I had a couple minutes to myself before I remembered to call my mom. My sister had offered to call for me, but I knew my mom would panic if she heard about the day’s events without hearing my voice assuring her I was safe.
I was able to get out the words, “I’m okay but I was in an accident” before I started sobbing. I told my mom how lucky I was that I hadn’t killed anyone, and that I was miraculously unscathed. I told her I felt like an idiot. As though I’d finally managed to prove the depth of my own incompetence. That I felt like I’d ruined everything. But that I also knew deep down that it would be alright. My insurance would replace everything. I told her about the incredible kindness I’d experienced that day, and the profoundly strange juxtaposition of feeling so intensely grateful and so very, very sad all at once.
I waited for her to judge me. To tell me that I had been irresponsible. That this was what came of thinking I could take this on by myself. She didn’t. She reminded me to be gentle with myself. She listened. She sympathized and told me not to dwell.
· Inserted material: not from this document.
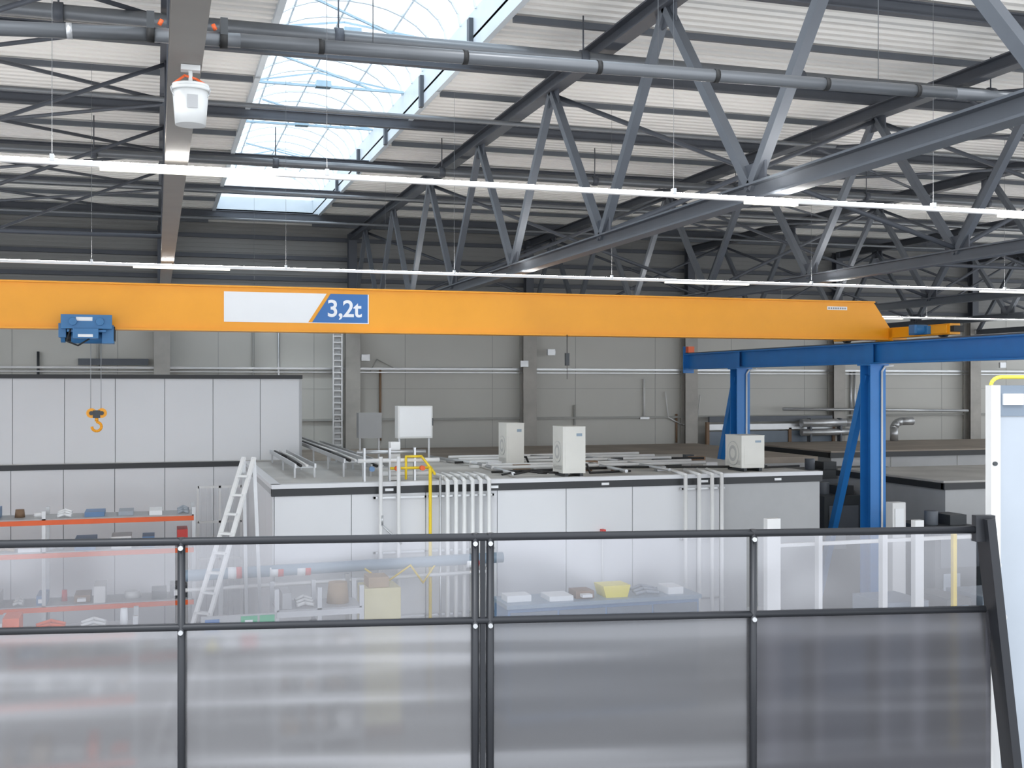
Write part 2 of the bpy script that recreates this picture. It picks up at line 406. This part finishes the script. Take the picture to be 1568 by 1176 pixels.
b.cyl((6.35,17.5,0.82),(6.35,17.5,0.5),0.006,rubber,6); b.box(6.32,6.38,17.47,17.53,0.32,0.52,darkm); b.cyl((6.35,17.5,0.32),(6.35,17.5,0.1),0.004,rubber,6)
b.done(crane)

def runway(X,cols):
    b=B('crane_runway')
    b.ibeam((X,6,0.58),(X,25.7,0.58),0.24,0.38,blue,t=0.025)
    b.box(X-0.025,X+0.025,6,25.7,0.77,0.80,steel2)
    for y in cols:
        b.box(X-0.16,X+0.16,y-0.16,y-0.14,-5,0.38,blue); b.box(X-0.16,X+0.16,y+0.14,y+0.16,-5,0.38,blue); b.box(X-0.012,X+0.012,y-0.14,y+0.14,-5,0.38,blue)
        b.box(X-0.2,X+0.2,y-0.2,y+0.2,0.36,0.385,blue)
        b.box(X-0.25,X+0.25,y-0.25,y+0.25,-5,-4.96,blue)
        for s_ in (-0.09,0.09): b.box(X+s_-0.006,X+s_+0.006,y-0.14,y+0.14,0.39,0.77,blue)
        b.beam((X-0.02,y+0.15,0.2),(X-0.02,y+2.1,-4.98),0.12,0.14,blue)
        b.tube([(X+0.06,y-0.19,-4.9),(X+0.06,y-0.19,0.25),(X+0.12,y-0.19,0.34),(X+0.3,y-0.19,0.36)],0.02,pvc,8)
    b.box(X-0.14,X+0.14,25.7,25.73,0.3,0.95,blue); b.box(X-0.08,X+0.08,25.55,25.7,0.8,0.95,redo)
    b.done()
runway(12.5,(8.0,18.1,23.1))
runway(-7.0,(12.1,18.1))

# ------------------------------------------------------------------ rooms inside the hall
def panels(b,x0,x1,y,z0,z1,pitch,m):
    b.box(x0,x1,y,y+0.05,z0,z1,seamr)
    x=x0
    while x<x1-0.01:
        b.box(x+0.006,min(x+pitch,x1)-0.006,y-0.02,y,z0,z1,m); x+=pitch
def panels_y(b,x,y0,y1,z0,z1,pitch,m):
    b.box(x,x+0.05,y0,y1,z0,z1,seamr); y=y0
    while y<y1-0.01:
        b.box(x-0.02,x,y+0.006,min(y+pitch,y1)-0.006,z0,z1,m); y+=pitch
FY=17.65
b=B('production_room')
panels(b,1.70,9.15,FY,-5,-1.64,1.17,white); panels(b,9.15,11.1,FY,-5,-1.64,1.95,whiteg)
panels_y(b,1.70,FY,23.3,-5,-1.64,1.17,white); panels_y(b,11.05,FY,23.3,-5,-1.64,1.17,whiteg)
b.box(1.66,11.14,FY-0.04,FY+0.08,-1.68,-1.565,black); b.box(1.66,11.14,FY-0.05,FY+0.12,-1.565,-1.50,white)
b.box(1.66,1.76,FY,23.3,-1.66,-1.56,whiteg); b.box(1.65,1.8,FY,23.3,-1.56,-1.5,white)
b.box(11.04,11.14,FY,23.3,-1.66,-1.56,black)
b.box(1.7,11.1,FY+0.05,23.2,-1.62,-1.52,roofm)
for x in (3.4,5.1,7.0,8.8,10.2): b.box(x-0.01,x+0.12,FY-0.055,FY-0.04,-1.64,-1.60,signw)
b.done()
b=B('rear_room')
b.box(2.9,12.2,23.35,32.4,-1.95,-1.80,roofb); b.box(12.2,16.0,25.5,32.4,-1.95,-1.80,roofb)
b.box(2.9,12.2,23.35,23.45,-5,-1.95,whiteg); b.box(12.2,16.0,25.5,25.6,-5,-1.95,whiteg); b.box(15.9,16,25.6,32.4,-5,-1.95,whiteg); b.box(2.9,3.0,23.45,32.4,-5,-1.95,whiteg)
b.done()
b=B('side_room')
panels(b,-7.2,1.66,23.35,-5,-1.60,0.92,white)
b.box(-7.2,1.66,23.31,23.40,-1.60,-1.50,black)
b.box(-7.2,2.85,23.4,28,-1.62,-1.5,roofm)
b.done()
b=B('upper_room')
panels(b,-7.2,2.80,23.62,-1.5,0.13,0.92,white)
b.box(-7.2,2.84,23.57,23.7,0.13,0.21,black); b.box(-7.2,2.8,23.7,28,0.0,0.15,roofm); b.box(2.74,2.8,23.67,28,-1.5,0.13,white)
b.box(2.78,2.83,23.58,23.66,-1.5,0.13,whiteg)
b.done()
b=B('equipment_room')
b.box(17.6,30,27.4,27.5,-5,-1.9,whiteg); b.box(17.6,17.7,27.5,32.3,-5,-1.9,whiteg); b.box(17.55,30,27.35,27.45,-1.98,-1.84,black); b.box(17.55,17.65,27.4,32.3,-1.98,-1.84,black)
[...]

Some part of me had been bracing myself, waiting for someone to punish me, criticize me… To tell me how utterly at fault and stupid I was. But they never did.
Every person I had interacted with that day was kind. The only person who seemed conflicted about how I should be treated in response to this situation was me. I kept having to shut out the voice inside my head that felt obligated to impose guilt and shame, as though I couldn’t learn from what I experienced without it. That part of me believes guilt and shame keep me accountable; they don’t. They just make it harder for me to trust and connect with myself and others.
The greatest takeaway I have about my accident isn’t about traveling with a trailer at all, but about humanity. It’s easy to think that humans are terrible when you watch the news or think about climate change. Watching people on opposite sides of the political spectrum debate each other could convince you that in this country we are too divided to care for one another. None of that matters when we are face to face with suffering.
It’s unlikely that most of the people I interacted with that day share my political beliefs. Rural Oregon is not known for being progressive, whereas I am radically and unapologetically so. I’m a white, cis-gendered woman, so it’s possible my conclusions are naïve and a product of my privilege, but I want to think they are more universal.
The people on the road could have yelled at me, they could have been angry for how I had delayed them. Instead, they showed concern. They were relieved that someone they’d never met and would likely never see again was unharmed.
The men who helped right my trailer, though strangers to one another, acted cooperatively and in the best interest of all who were present. The people at the tire shop let my trailer stay there for two weeks until my insurance company removed it without ever charging me or acting in any way inconvenienced. The woman who ran the motel I stayed at checked on me every couple days to see how I was doing.
None of these people had much to gain from being kind to me, but they still were. They saw someone who was alone and out of her depth, and they wanted to help. They didn’t owe me anything. They did what they did because they could. Because somewhere deep within themselves they probably thought, ‘What if this was my sister, daughter, wife, or friend? And she was alone when this happened, far from all her people? I’d want someone to help her.’ So they did.
Evidence of humanity’s inherent goodness, its kindness, its compassion, can be hard to see at times. Its presence is subtle; it lacks the flashiness and drama of conflict. But when you sweep aside the assumptions and really look for it, it’s every bit as common as the air we breathe.